## Short task
Reproduce the data that follows in its entirety, character for character.

## Information supplied

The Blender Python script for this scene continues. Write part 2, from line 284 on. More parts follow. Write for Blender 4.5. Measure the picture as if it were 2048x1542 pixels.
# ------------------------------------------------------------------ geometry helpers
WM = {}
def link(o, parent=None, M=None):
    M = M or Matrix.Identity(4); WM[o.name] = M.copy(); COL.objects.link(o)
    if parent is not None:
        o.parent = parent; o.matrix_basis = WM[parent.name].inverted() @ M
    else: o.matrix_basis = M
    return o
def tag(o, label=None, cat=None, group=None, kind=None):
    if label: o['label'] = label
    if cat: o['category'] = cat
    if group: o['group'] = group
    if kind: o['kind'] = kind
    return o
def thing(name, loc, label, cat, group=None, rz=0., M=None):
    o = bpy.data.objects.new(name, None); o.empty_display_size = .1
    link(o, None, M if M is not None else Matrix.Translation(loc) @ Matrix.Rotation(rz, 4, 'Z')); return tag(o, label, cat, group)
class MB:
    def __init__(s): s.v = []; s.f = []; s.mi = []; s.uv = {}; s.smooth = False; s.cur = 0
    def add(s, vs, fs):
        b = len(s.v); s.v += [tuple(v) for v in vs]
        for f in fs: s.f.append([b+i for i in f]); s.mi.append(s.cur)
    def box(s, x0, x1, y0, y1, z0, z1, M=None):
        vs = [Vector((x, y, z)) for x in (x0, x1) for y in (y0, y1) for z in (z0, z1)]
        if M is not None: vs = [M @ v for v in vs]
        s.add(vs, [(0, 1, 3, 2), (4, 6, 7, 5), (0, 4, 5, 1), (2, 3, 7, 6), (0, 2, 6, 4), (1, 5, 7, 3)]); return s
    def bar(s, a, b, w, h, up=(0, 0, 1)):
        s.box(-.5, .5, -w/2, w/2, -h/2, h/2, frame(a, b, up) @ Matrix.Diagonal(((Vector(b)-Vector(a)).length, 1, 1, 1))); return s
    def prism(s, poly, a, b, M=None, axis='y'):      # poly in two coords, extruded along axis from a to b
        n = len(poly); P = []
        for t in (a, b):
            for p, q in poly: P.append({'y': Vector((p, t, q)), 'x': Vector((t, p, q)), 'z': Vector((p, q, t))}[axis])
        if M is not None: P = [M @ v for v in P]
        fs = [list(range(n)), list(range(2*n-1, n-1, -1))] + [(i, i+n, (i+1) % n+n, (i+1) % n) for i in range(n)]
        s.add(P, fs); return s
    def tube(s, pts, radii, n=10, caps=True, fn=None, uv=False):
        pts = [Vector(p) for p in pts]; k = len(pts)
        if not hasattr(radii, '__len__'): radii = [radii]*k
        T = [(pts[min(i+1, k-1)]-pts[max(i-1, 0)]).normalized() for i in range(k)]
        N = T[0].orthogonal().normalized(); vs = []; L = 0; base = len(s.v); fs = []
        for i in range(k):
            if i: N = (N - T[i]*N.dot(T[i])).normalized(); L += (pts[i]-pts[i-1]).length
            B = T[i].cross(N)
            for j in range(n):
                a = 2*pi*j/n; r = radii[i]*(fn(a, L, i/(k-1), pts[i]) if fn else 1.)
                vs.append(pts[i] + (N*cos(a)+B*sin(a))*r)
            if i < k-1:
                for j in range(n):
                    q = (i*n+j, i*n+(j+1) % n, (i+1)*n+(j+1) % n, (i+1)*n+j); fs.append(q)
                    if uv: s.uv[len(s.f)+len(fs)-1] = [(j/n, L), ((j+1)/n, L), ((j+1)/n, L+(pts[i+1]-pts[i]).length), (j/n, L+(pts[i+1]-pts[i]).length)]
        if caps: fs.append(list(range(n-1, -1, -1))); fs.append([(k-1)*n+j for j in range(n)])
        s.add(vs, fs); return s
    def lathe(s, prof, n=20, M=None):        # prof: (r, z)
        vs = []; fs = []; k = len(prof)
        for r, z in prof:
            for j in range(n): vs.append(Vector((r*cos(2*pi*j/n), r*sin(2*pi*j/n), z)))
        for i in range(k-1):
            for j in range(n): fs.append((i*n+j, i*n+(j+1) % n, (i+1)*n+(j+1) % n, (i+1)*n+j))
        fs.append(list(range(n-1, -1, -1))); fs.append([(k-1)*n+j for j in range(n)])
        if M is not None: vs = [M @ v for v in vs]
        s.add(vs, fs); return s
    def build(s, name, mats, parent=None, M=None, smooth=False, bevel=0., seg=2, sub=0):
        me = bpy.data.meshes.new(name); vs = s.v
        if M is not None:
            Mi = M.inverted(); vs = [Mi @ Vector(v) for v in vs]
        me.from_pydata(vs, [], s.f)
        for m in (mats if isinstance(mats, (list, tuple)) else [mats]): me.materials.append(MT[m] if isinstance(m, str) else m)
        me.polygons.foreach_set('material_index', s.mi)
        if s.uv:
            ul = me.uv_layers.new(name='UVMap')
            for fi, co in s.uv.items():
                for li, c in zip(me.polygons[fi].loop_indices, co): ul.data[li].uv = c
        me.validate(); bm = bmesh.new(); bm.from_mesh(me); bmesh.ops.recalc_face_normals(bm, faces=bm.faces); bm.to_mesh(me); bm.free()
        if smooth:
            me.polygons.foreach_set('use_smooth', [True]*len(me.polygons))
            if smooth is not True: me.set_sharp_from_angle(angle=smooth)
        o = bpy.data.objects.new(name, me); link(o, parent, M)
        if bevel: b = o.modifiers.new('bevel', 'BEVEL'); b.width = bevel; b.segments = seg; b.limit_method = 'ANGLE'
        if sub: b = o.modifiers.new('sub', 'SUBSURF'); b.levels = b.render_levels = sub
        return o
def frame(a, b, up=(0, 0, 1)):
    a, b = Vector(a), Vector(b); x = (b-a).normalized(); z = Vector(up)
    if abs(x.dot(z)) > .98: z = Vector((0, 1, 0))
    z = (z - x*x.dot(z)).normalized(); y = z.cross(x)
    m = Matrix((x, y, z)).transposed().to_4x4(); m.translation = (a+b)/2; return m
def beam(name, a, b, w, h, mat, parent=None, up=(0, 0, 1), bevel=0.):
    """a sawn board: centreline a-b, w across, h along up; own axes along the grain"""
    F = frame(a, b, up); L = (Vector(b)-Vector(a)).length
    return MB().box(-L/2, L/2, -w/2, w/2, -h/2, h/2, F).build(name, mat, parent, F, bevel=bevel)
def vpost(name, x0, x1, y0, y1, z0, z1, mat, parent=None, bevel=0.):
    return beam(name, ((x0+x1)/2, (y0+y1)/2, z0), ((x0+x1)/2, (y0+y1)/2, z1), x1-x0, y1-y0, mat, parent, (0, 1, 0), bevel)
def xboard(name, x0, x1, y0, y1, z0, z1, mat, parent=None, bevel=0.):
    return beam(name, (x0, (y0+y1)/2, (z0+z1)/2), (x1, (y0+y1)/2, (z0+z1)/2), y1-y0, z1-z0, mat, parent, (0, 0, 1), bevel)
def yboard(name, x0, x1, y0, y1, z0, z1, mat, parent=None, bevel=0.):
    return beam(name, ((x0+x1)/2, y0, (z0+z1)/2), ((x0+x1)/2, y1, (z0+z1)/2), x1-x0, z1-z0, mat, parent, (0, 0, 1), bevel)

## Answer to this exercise
The Blender Python script for this scene continues. Write part 2, from line 284 on. More parts follow. Write for Blender 4.5. Measure the picture as if it were 2048x1542 pixels.
# ------------------------------------------------------------------ geometry helpers
WM = {}
def link(o, parent=None, M=None):
    M = M or Matrix.Identity(4); WM[o.name] = M.copy(); COL.objects.link(o)
    if parent is not None:
        o.parent = parent; o.matrix_basis = WM[parent.name].inverted() @ M
    else: o.matrix_basis = M
    return o
def tag(o, label=None, cat=None, group=None, kind=None):
    if label: o['label'] = label
    if cat: o['category'] = cat
    if group: o['group'] = group
    if kind: o['kind'] = kind
    return o
def thing(name, loc, label, cat, group=None, rz=0., M=None):
    o = bpy.data.objects.new(name, None); o.empty_display_size = .1
    link(o, None, M if M is not None else Matrix.Translation(loc) @ Matrix.Rotation(rz, 4, 'Z')); return tag(o, label, cat, group)
class MB:
    def __init__(s): s.v = []; s.f = []; s.mi = []; s.uv = {}; s.smooth = False; s.cur = 0
    def add(s, vs, fs):
        b = len(s.v); s.v += [tuple(v) for v in vs]
        for f in fs: s.f.append([b+i for i in f]); s.mi.append(s.cur)
    def box(s, x0, x1, y0, y1, z0, z1, M=None):
        vs = [Vector((x, y, z)) for x in (x0, x1) for y in (y0, y1) for z in (z0, z1)]
        if M is not None: vs = [M @ v for v in vs]
        s.add(vs, [(0, 1, 3, 2), (4, 6, 7, 5), (0, 4, 5, 1), (2, 3, 7, 6), (0, 2, 6, 4), (1, 5, 7, 3)]); return s
    def bar(s, a, b, w, h, up=(0, 0, 1)):
        s.box(-.5, .5, -w/2, w/2, -h/2, h/2, frame(a, b, up) @ Matrix.Diagonal(((Vector(b)-Vector(a)).length, 1, 1, 1))); return s
    def prism(s, poly, a, b, M=None, axis='y'):      # poly in two coords, extruded along axis from a to b
        n = len(poly); P = []
        for t in (a, b):
            for p, q in poly: P.append({'y': Vector((p, t, q)), 'x': Vector((t, p, q)), 'z': Vector((p, q, t))}[axis])
        if M is not None: P = [M @ v for v in P]
        fs = [list(range(n)), list(range(2*n-1, n-1, -1))] + [(i, i+n, (i+1) % n+n, (i+1) % n) for i in range(n)]
        s.add(P, fs); return s
    def tube(s, pts, radii, n=10, caps=True, fn=None, uv=False):
        pts = [Vector(p) for p in pts]; k = len(pts)
        if not hasattr(radii, '__len__'): radii = [radii]*k
        T = [(pts[min(i+1, k-1)]-pts[max(i-1, 0)]).normalized() for i in range(k)]
        N = T[0].orthogonal().normalized(); vs = []; L = 0; base = len(s.v); fs = []
        for i in range(k):
            if i: N = (N - T[i]*N.dot(T[i])).normalized(); L += (pts[i]-pts[i-1]).length
            B = T[i].cross(N)
            for j in range(n):
                a = 2*pi*j/n; r = radii[i]*(fn(a, L, i/(k-1), pts[i]) if fn else 1.)
                vs.append(pts[i] + (N*cos(a)+B*sin(a))*r)
            if i < k-1:
                for j in range(n):
                    q = (i*n+j, i*n+(j+1) % n, (i+1)*n+(j+1) % n, (i+1)*n+j); fs.append(q)
                    if uv: s.uv[len(s.f)+len(fs)-1] = [(j/n, L), ((j+1)/n, L), ((j+1)/n, L+(pts[i+1]-pts[i]).length), (j/n, L+(pts[i+1]-pts[i]).length)]
        if caps: fs.append(list(range(n-1, -1, -1))); fs.append([(k-1)*n+j for j in range(n)])
        s.add(vs, fs); return s
    def lathe(s, prof, n=20, M=None):        # prof: (r, z)
        vs = []; fs = []; k = len(prof)
        for r, z in prof:
            for j in range(n): vs.append(Vector((r*cos(2*pi*j/n), r*sin(2*pi*j/n), z)))
        for i in range(k-1):
            for j in range(n): fs.append((i*n+j, i*n+(j+1) % n, (i+1)*n+(j+1) % n, (i+1)*n+j))
        fs.append(list(range(n-1, -1, -1))); fs.append([(k-1)*n+j for j in range(n)])
        if M is not None: vs = [M @ v for v in vs]
        s.add(vs, fs); return s
    def build(s, name, mats, parent=None, M=None, smooth=False, bevel=0., seg=2, sub=0):
        me = bpy.data.meshes.new(name); vs = s.v
        if M is not None:
            Mi = M.inverted(); vs = [Mi @ Vector(v) for v in vs]
        me.from_pydata(vs, [], s.f)
        for m in (mats if isinstance(mats, (list, tuple)) else [mats]): me.materials.append(MT[m] if isinstance(m, str) else m)
        me.polygons.foreach_set('material_index', s.mi)
        if s.uv:
            ul = me.uv_layers.new(name='UVMap')
            for fi, co in s.uv.items():
                for li, c in zip(me.polygons[fi].loop_indices, co): ul.data[li].uv = c
        me.validate(); bm = bmesh.new(); bm.from_mesh(me); bmesh.ops.recalc_face_normals(bm, faces=bm.faces); bm.to_mesh(me); bm.free()
        if smooth:
            me.polygons.foreach_set('use_smooth', [True]*len(me.polygons))
            if smooth is not True: me.set_sharp_from_angle(angle=smooth)
        o = bpy.data.objects.new(name, me); link(o, parent, M)
        if bevel: b = o.modifiers.new('bevel', 'BEVEL'); b.width = bevel; b.segments = seg; b.limit_method = 'ANGLE'
        if sub: b = o.modifiers.new('sub', 'SUBSURF'); b.levels = b.render_levels = sub
        return o
def frame(a, b, up=(0, 0, 1)):
    a, b = Vector(a), Vector(b); x = (b-a).normalized(); z = Vector(up)
    if abs(x.dot(z)) > .98: z = Vector((0, 1, 0))
    z = (z - x*x.dot(z)).normalized(); y = z.cross(x)
    m = Matrix((x, y, z)).transposed().to_4x4(); m.translation = (a+b)/2; return m
def beam(name, a, b, w, h, mat, parent=None, up=(0, 0, 1), bevel=0.):
    """a sawn board: centreline a-b, w across, h along up; own axes along the grain"""
    F = frame(a, b, up); L = (Vector(b)-Vector(a)).length
    return MB().box(-L/2, L/2, -w/2, w/2, -h/2, h/2, F).build(name, mat, parent, F, bevel=bevel)
def vpost(name, x0, x1, y0, y1, z0, z1, mat, parent=None, bevel=0.):
    return beam(name, ((x0+x1)/2, (y0+y1)/2, z0), ((x0+x1)/2, (y0+y1)/2, z1), x1-x0, y1-y0, mat, parent, (0, 1, 0), bevel)
def xboard(name, x0, x1, y0, y1, z0, z1, mat, parent=None, bevel=0.):
    return beam(name, (x0, (y0+y1)/2, (z0+z1)/2), (x1, (y0+y1)/2, (z0+z1)/2), y1-y0, z1-z0, mat, parent, (0, 0, 1), bevel)
def yboard(name, x0, x1, y0, y1, z0, z1, mat, parent=None, bevel=0.):
    return beam(name, ((x0+x1)/2, y0, (z0+z1)/2), ((x0+x1)/2, y1, (z0+z1)/2), x1-x0, z1-z0, mat, parent, (0, 0, 1), bevel)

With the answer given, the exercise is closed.